On March 6, 2024, the Bank of Canada announced that it would hold its policy interest rate at 5 percent, maintaining a cautious stance as inflation continued to show uneven progress.
March 7, 2024- Inflation readings from January and February suggested improvement, yet persistent pressure in certain categories prevented the Bank from considering immediate rate cuts.
Governor Tiff Macklem noted that core inflation remained above the two percent target. Shelter costs, especially mortgage interest payments and rent, remained a driving force behind continued inflation. Economists pointed to Canada’s tight housing market as a core structural issue contributing to inflation.

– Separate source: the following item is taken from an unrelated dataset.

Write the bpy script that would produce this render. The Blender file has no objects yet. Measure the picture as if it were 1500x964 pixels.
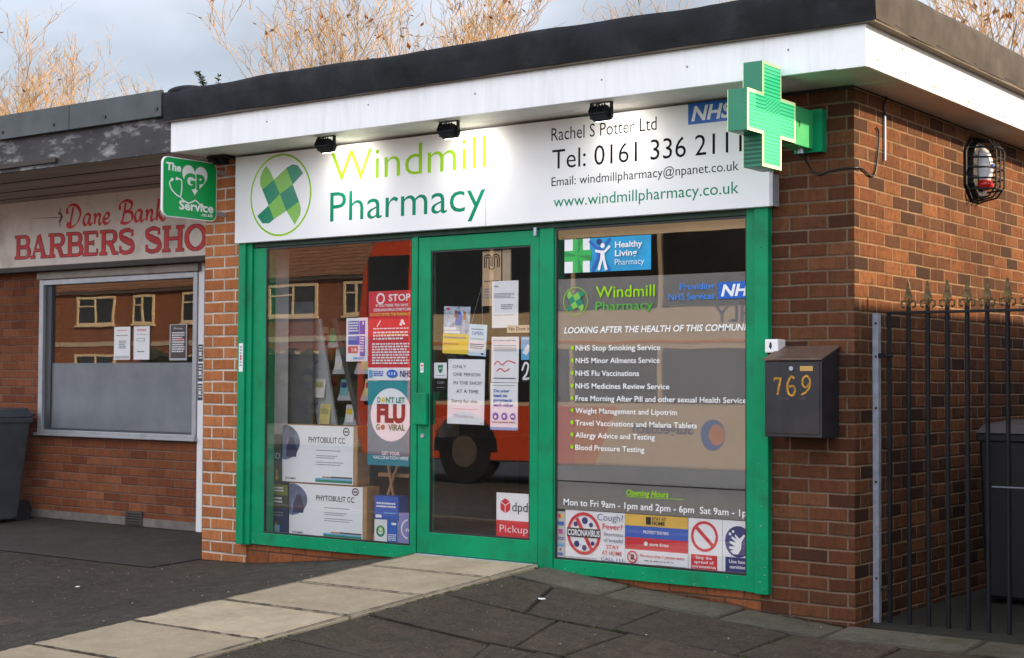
import bpy, math, random
from math import sin, cos, pi, radians, hypot
random.seed(7)
scene = bpy.context.scene
COL = scene.collection

# ------------------------------------------------------------------ camera
cam_d = bpy.data.cameras.new('camera'); cam = bpy.data.objects.new('camera', cam_d); COL.objects.link(cam)
cam_d.sensor_fit = 'HORIZONTAL'; cam_d.sensor_width = 36.0
cam_d.lens = 2243.52 / 1500 * 36.0
cam_d.clip_start = 0.05; cam_d.clip_end = 2000
from mathutils import Matrix, Vector
_R = Vector((0.8047174, 0.59363653, 0.00505686)); _U = Vector((0.01571457, -0.02981585, 0.99943187)); _F = Vector((-0.59345004, 0.80418076, 0.03332207))
cam.matrix_world = Matrix(((_R.x, _U.x, -_F.x, 8.02858), (_R.y, _U.y, -_F.y, -7.62645), (_R.z, _U.z, -_F.z, 1.16223), (0, 0, 0, 1)))
scene.camera = cam

# ------------------------------------------------------------------ sky, sun, exposure
SUN_EL, SUN_AZ = radians(21.0), radians(30.0)        # azimuth measured from +X towards +Y
sun_dir = Vector((cos(SUN_EL) * cos(SUN_AZ), cos(SUN_EL) * sin(SUN_AZ), sin(SUN_EL)))
world = bpy.data.worlds.new('World'); scene.world = world; world.use_nodes = True
nt = world.node_tree; nt.nodes.clear()
def N(t, kind, **kw):
    n = t.nodes.new(kind)
    for k, v in kw.items(): setattr(n, k, v)
    return n
out = N(nt, 'ShaderNodeOutputWorld'); bg = N(nt, 'ShaderNodeBackground'); bg.inputs['Strength'].default_value = 0.1
sky = N(nt, 'ShaderNodeTexSky', sky_type='NISHITA', sun_disc=False)
sky.sun_elevation = SUN_EL; sky.sun_rotation = pi / 2 - SUN_AZ; sky.air_density = 1.0; sky.dust_density = 1.5; sky.ozone_density = 1.5
tc = N(nt, 'ShaderNodeTexCoord'); mp = N(nt, 'ShaderNodeMapping'); mp.inputs['Scale'].default_value = (1.0, 1.0, 2.2)
noi = N(nt, 'ShaderNodeTexNoise'); noi.inputs['Scale'].default_value = 2.3; noi.inputs['Detail'].default_value = 5; noi.inputs['Roughness'].default_value = .5
rmp = N(nt, 'ShaderNodeValToRGB'); rmp.color_ramp.elements[0].position = .30; rmp.color_ramp.elements[1].position = .66
rmp.color_ramp.elements[0].color = (.70, .70, .70, 1); rmp.color_ramp.elements[1].color = (1, 1, 1, 1)
# brighter cloud added unseen over the street (-Y) to light the shopfront, thinner grey behind
sep = N(nt, 'ShaderNodeSeparateXYZ'); mr = N(nt, 'ShaderNodeMapRange'); mr.inputs['From Min'].default_value = .35; mr.inputs['From Max'].default_value = -.75
mr.inputs['To Min'].default_value = 0; mr.inputs['To Max'].default_value = 1; mr.interpolation_type = 'SMOOTHSTEP'
cl = N(nt, 'ShaderNodeMix', data_type='RGBA'); cl.inputs['A'].default_value = (2.55, 2.68, 2.98, 1); cl.inputs['B'].default_value = (8.2, 8.5, 9.2, 1)
mx = N(nt, 'ShaderNodeMix', data_type='RGBA')
n2 = N(nt, 'ShaderNodeTexNoise'); n2.inputs['Scale'].default_value = 4.2; n2.inputs['Detail'].default_value = 4
m2 = N(nt, 'ShaderNodeMapRange'); m2.inputs['From Min'].default_value = .3; m2.inputs['From Max'].default_value = .7; m2.inputs['To Min'].default_value = .62; m2.inputs['To Max'].default_value = 1.55
ml = N(nt, 'ShaderNodeVectorMath', operation='SCALE')
L = nt.links.new
L(tc.outputs['Generated'], mp.inputs['Vector']); L(mp.outputs['Vector'], noi.inputs['Vector']); L(mp.outputs['Vector'], n2.inputs['Vector'])
L(noi.outputs['Fac'], rmp.inputs['Fac']); L(tc.outputs['Generated'], sep.inputs[0]); L(sep.outputs['Y'], mr.inputs['Value'])
L(mr.outputs['Result'], cl.inputs['Factor']); L(n2.outputs['Fac'], m2.inputs['Value']); L(cl.outputs['Result'], ml.inputs[0]); L(m2.outputs['Result'], ml.inputs['Scale'])
L(rmp.outputs['Color'], mx.inputs['Factor']); L(sky.outputs['Color'], mx.inputs['A']); L(ml.outputs['Vector'], mx.inputs['B'])
L(mx.outputs['Result'], bg.inputs['Color']); L(bg.outputs['Background'], out.inputs['Surface'])

sun_d = bpy.data.lights.new('sun', 'SUN'); sun = bpy.data.objects.new('sun', sun_d); COL.objects.link(sun)
sun_d.energy = 3.5; sun_d.angle = radians(1.5); sun_d.color = (1.0, .74, .46)
sun.rotation_euler = sun_dir.to_track_quat('Z', 'Y').to_euler()
vs = scene.view_settings
scene.display_settings.display_device = 'sRGB'
vs.view_transform = 'Standard'; vs.look = 'None'; vs.gamma = 1; vs.use_curve_mapping = False; vs.exposure = 1.36
scene.cycles.max_bounces = 8; scene.cycles.transparent_max_bounces = 24; scene.cycles.sample_clamp_indirect = 6

# ------------------------------------------------------------------ materials
def new_mat(name):
    m = bpy.data.materials.new(name); m.use_nodes = True
    return m, m.node_tree, m.node_tree.nodes['Principled BSDF']
def mth(t, op, a, b=None, c=None):
    n = N(t, 'ShaderNodeMath', operation=op)
    for i, v in enumerate((a, b, c)):
        if v is None: continue
        if isinstance(v, (int, float)): n.inputs[i].default_value = v
        else: t.links.new(v, n.inputs[i])
    return n.outputs[0]
def mixc(t, f, a, b, blend='MIX'):
    n = N(t, 'ShaderNodeMix', data_type='RGBA', blend_type=blend)
    for k, v in (('Factor', f), ('A', a), ('B', b)):
        if isinstance(v, (int, float)): n.inputs[k].default_value = v
        elif isinstance(v, tuple): n.inputs[k].default_value = (*v[:3], 1)
        else: t.links.new(v, n.inputs[k])
    return n.outputs['Result']
def noise(t, vec, scale, detail=4, rough=.55):
    n = N(t, 'ShaderNodeTexNoise'); n.inputs['Scale'].default_value = scale; n.inputs['Detail'].default_value = detail; n.inputs['Roughness'].default_value = rough
    t.links.new(vec, n.inputs['Vector']); return n.outputs['Fac']
def remap(t, v, a, b, c=0, d=1):
    n = N(t, 'ShaderNodeMapRange'); n.inputs['From Min'].default_value = a; n.inputs['From Max'].default_value = b
    n.inputs['To Min'].default_value = c; n.inputs['To Max'].default_value = d; t.links.new(v, n.inputs['Value']); return n.outputs['Result']
def vscale(t, vec, s):
    n = N(t, 'ShaderNodeMapping'); n.inputs['Scale'].default_value = s; t.links.new(vec, n.inputs['Vector']); return n.outputs['Vector']
def bumpn(t, p, h, strength, dist):
    b = N(t, 'ShaderNodeBump'); b.inputs['Strength'].default_value = strength; b.inputs['Distance'].default_value = dist
    t.links.new(h, b.inputs['Height']); t.links.new(b.outputs['Normal'], p.inputs['Normal']); return b
_cache = {}
def M(name, col, rough=.55, metal=0, var=.12, vscl=6, dirt=None, dirt_amt=.0, dirt_scale=3, bump=0, bscale=60, spec=.5, stretch=(1, 1, 1)):
    """plain painted / printed / plastic surface with uneven tone, optional dirt and fine bump"""
    key = (name, col)
    if key in _cache: return _cache[key]
    m, t, p = new_mat(name)
    pos = N(t, 'ShaderNodeTexCoord').outputs['Object']
    if stretch != (1, 1, 1): pos = vscale(t, pos, stretch)
    f = noise(t, pos, vscl)
    lo = tuple(max(0, c * (1 - var)) for c in col); hi = tuple(min(1, c * (1 + var)) for c in col)
    c = mixc(t, remap(t, f, .3, .7), lo, hi)
    if dirt:
        d = remap(t, noise(t, pos, dirt_scale, 6, .65), .52, .72, 0, dirt_amt)
        c = mixc(t, d, c, dirt)
    t.links.new(c, p.inputs['Base Color'])
    r = remap(t, noise(t, pos, vscl * 2.3), .3, .7, max(0.02, rough - .08), min(1, rough + .08)); t.links.new(r, p.inputs['Roughness'])
    p.inputs['Metallic'].default_value = metal; p.inputs['Specular IOR Level'].default_value = spec
    if bump: bumpn(t, p, noise(t, pos, bscale, 5), bump, .004)
    _cache[key] = m; return m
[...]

Labour market data during early March showed signs of cooling, with fewer job vacancies and slower hiring activity. These factors increased speculation that rate cuts could arrive later in the year. However, Bank officials stressed the need for more consistent inflation data before easing monetary policy.
Households with upcoming mortgage renewals faced continued financial strain. Many Canadians hoped for rate relief, while some analysts warned that cutting too early could lead to renewed inflation, especially in housing.
The global context also shaped the Bank’s decisions. Shipping disruptions, energy market volatility, and geopolitical tensions contributed to economic uncertainty. The Bank of Canada signaled that it would continue to prioritize stability and data driven decisions.
March became a critical moment in shaping expectations for the remainder of 2024. Canadians watched closely for future inflation reports that would determine when borrowing costs might finally begin to fall.